Sunday, June 1, 2008

in the boat

In the name of God, source of all being, eternal Word, and Holy Spirit. Amen.

This morning our readings present us with a choice: stay at home and have it rain on you, or get in a boat and have it rain on you. (Of course, if you take the book, you have to round up a bunch of farm animals.) It is a Pacific Northwest kind of choice.

The readings also present us with an opportunity: to take God at his word, and, even as we do the best we can to face the challenges of our situation, to trust that the providence of God is what will really see us through.

Even while all the creatures of the earth were being destroyed around him, as Michael Sweeney points out, Noah was faithful. His faith was steadfast.

Jesus uses the image of a house in a storm to talk about faith and works. To hear the word and then act upon it is to live in a strong house built on rock. If you listen but then just go on as if you had not learned anything, it all fades away like sand into a storm wave.

This is how learning really happens: there is a herald, an announcement, that glad tidings are on the way – as John the Baptist proclaimed the coming of the Kingdom. Then there is the message, preached and understood. Jesus spoke in parables; he told us, “I am the bread of life.”

Then there is action based on what you have heard. This seals it: this takes the temporary memory and makes it permanent in your mind.

“Go and make disciples of all nations, and teach them all I have commanded.”

“Love one another, as I have loved you.”

These are not just good advice, or high-sounding words: they are the breath of life. To those who hear and do what Jesus teaches his words are transformative.

They take us out of our ordinary choices – to face the storm at home or risk the perils of the sea – and make them extraordinary, make them part of our preparation for and entering into the kingdom of God.
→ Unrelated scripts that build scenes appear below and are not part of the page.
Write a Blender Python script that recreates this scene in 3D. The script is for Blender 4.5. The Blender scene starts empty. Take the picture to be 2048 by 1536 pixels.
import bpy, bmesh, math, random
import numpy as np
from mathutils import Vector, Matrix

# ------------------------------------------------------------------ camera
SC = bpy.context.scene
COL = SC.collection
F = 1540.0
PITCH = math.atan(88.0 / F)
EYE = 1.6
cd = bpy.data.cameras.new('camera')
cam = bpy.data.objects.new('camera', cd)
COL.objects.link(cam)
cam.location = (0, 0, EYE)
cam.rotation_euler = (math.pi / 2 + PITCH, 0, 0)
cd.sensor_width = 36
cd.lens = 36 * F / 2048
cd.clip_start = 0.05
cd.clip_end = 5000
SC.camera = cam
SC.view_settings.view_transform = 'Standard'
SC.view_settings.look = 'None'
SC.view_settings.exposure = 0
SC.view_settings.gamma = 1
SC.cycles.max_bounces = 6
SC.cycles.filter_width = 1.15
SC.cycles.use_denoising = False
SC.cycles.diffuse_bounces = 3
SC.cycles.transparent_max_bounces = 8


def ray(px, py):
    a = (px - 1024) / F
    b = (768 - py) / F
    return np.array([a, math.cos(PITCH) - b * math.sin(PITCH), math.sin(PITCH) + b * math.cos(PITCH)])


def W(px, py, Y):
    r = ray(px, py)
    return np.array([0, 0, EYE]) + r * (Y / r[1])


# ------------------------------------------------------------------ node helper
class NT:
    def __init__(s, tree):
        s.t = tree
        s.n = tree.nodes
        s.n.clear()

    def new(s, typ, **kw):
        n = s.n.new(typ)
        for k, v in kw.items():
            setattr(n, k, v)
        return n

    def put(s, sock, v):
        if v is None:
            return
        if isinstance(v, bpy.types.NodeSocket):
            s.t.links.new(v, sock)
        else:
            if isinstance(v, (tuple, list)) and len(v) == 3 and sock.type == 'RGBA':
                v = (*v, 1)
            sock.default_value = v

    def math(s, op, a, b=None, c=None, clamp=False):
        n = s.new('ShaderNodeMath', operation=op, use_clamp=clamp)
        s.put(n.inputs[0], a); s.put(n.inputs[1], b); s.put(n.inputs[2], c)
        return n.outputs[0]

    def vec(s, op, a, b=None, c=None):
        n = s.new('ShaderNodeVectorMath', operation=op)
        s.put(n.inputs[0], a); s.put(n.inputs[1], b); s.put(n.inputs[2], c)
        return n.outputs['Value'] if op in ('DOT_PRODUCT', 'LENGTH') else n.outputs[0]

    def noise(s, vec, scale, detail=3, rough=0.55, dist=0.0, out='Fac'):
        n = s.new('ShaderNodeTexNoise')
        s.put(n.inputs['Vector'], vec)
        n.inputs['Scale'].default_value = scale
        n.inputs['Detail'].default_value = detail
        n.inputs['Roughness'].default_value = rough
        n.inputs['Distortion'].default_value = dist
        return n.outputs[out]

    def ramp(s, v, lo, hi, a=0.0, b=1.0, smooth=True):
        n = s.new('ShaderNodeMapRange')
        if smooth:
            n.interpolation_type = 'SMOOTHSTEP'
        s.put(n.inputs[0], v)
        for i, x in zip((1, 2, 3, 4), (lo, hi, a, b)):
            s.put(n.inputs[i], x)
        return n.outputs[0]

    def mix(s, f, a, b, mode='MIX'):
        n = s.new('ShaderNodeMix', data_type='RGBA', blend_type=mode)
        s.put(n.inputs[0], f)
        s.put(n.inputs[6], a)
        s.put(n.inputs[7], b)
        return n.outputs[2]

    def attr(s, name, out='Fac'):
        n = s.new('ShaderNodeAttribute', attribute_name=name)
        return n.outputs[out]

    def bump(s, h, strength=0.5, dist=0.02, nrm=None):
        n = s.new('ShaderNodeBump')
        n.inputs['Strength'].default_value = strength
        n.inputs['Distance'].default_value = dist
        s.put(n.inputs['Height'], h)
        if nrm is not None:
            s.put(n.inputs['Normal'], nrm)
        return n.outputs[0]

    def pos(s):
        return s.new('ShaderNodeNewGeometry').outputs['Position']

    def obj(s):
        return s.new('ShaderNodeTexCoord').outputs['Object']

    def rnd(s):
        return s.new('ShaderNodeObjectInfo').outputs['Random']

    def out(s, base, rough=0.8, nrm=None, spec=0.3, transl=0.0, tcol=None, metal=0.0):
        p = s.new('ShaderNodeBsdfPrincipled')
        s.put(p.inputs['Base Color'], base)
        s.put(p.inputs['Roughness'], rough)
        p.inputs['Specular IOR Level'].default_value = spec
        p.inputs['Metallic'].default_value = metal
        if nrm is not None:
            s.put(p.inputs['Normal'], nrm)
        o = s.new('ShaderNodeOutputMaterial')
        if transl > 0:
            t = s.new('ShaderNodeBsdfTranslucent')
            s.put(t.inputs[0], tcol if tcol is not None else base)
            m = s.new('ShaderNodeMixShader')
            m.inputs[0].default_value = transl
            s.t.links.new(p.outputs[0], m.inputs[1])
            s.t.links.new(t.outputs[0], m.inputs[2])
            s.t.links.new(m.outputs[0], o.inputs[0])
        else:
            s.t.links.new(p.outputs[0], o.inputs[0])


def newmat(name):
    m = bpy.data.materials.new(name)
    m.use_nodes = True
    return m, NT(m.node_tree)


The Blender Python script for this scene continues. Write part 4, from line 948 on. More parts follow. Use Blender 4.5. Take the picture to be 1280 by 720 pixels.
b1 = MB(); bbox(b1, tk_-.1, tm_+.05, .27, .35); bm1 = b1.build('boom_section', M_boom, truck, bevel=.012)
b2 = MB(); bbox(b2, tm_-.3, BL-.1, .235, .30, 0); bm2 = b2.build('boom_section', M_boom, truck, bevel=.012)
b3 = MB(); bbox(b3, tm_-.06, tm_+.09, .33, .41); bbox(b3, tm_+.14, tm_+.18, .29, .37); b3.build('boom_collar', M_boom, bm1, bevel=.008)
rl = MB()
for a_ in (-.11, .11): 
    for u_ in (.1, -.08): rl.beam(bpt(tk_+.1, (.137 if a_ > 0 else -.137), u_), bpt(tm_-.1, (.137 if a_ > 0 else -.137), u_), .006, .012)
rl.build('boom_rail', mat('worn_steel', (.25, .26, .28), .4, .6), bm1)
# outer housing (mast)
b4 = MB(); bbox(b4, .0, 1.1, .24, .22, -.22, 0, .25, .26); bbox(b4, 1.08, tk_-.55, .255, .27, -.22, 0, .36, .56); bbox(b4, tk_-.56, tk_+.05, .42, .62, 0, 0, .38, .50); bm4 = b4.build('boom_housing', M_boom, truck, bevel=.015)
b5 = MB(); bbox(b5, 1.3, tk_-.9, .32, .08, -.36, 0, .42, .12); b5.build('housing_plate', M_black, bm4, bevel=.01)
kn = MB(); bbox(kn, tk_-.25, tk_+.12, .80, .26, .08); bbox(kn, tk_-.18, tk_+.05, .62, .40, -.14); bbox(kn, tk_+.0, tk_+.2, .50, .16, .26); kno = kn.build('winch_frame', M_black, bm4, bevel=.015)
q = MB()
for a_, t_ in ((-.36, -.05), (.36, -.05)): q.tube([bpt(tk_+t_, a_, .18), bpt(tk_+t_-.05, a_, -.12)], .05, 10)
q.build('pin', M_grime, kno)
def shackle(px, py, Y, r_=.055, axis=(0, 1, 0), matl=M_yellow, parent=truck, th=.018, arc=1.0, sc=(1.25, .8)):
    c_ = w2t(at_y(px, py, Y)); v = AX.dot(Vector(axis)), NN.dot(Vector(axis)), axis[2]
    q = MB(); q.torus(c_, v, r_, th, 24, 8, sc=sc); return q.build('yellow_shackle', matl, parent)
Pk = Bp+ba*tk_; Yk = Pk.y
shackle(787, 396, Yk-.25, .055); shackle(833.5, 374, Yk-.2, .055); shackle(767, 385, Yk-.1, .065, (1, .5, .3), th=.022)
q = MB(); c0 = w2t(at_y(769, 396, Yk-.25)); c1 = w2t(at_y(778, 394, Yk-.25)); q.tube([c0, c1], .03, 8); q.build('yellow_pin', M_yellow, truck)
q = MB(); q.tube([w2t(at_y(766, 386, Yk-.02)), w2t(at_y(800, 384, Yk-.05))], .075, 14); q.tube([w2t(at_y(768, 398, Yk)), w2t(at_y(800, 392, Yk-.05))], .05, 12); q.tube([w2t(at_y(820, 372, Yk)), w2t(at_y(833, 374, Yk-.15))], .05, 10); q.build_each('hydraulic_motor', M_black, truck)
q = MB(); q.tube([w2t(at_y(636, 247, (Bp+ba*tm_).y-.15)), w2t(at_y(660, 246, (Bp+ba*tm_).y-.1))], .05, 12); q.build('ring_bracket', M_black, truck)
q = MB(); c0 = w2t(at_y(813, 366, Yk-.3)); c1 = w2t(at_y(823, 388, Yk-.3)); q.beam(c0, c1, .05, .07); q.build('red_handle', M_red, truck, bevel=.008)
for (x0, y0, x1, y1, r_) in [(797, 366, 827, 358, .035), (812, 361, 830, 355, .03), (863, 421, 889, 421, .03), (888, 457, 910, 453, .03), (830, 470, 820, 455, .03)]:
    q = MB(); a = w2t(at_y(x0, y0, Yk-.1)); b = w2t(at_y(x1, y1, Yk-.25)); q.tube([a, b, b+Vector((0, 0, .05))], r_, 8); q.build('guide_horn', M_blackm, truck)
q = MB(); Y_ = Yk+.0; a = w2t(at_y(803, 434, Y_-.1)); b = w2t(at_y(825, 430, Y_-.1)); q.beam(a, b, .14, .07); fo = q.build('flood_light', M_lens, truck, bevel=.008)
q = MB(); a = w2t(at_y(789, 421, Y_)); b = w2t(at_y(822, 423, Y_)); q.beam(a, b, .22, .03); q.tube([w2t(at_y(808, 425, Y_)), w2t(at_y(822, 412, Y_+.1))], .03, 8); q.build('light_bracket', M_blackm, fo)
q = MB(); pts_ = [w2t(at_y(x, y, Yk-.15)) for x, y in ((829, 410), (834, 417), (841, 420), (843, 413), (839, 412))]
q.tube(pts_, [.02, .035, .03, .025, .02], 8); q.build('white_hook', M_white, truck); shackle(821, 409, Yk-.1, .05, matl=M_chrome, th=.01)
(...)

Last Thursday evening, Eric Hanson conducted the Thalia Symphony orchestra in music by three different composers, all from Bohemia, or Czech: One began with a stable job but lost his tenure and for the rest of his life moved around. The second was an itinerant conductor, a wanderer from place to place. The third was a man separated from his homeland by political conditions: his true homeland was a free Czech republic, but in his time it was a province of the Austrian Empire.

One of them was in exile in another sense: born Jewish in a world where Jews were, under the cover of civility, second-class citizens. Their true homeland was elsewhere.

So is ours, isn’t it? Our true homeland is to be in the realm where God reigns. But are we truly lost? No, if we listen to the words of what Jesus is saying, and put them into practice, we are beginning to come into that very country. We are beginning to come home. If you trust in God and obey his commandments, you are never truly lost: you are always at home.

There are five great prophets in the teaching of Islam: Adam, Noah, Moses, Jesus, and Muhammad. Blessings and peace be upon them all. …Noah?

Noah was righteous; to be righteous means to be in a trusting and loyal relationship with God. Noah walked with God; to walk with God means to obey and follow God’s will.

For Noah, the rains were coming. And, in obedience to God, Noah built an ark. An ark is a chest, a box, a basket – a container for life & living things – and this is the same word used for the basket, sealed with pitch, that saved Moses from death by exposure. The ark of Noah contained life, and the hope of the world. The Ark of the Covenant – a box or chest or basket – contained the words of life, the words of the promise of God. The words of Jesus contain the source of life. And this life of all that is past is what we recover as we celebrate together as a community of faith in the Lord’s Supper.

As we gather together this morning for Eucharist, let us take a moment to examine our hearts: what needs to go on the boat? What must we leave behind? What will carry us into the future of God’s promise? And what will we do – not to save ourselves – but to live into the righteous life of God’s people, to live by faith? Let us pray:

God, as we journey through this life, we journey home to you. And yet, you are the beginning and the end of our journey, and you see us through, walking with us on the way. Guide us, today, on your paths, for your name’s sake. Amen.


JRL+

The Access Bible (Oxford University Press, 1999) p. 10-13.

Imam Bilal Hyde, teachings on the maqams, Lama Foundation, 1989.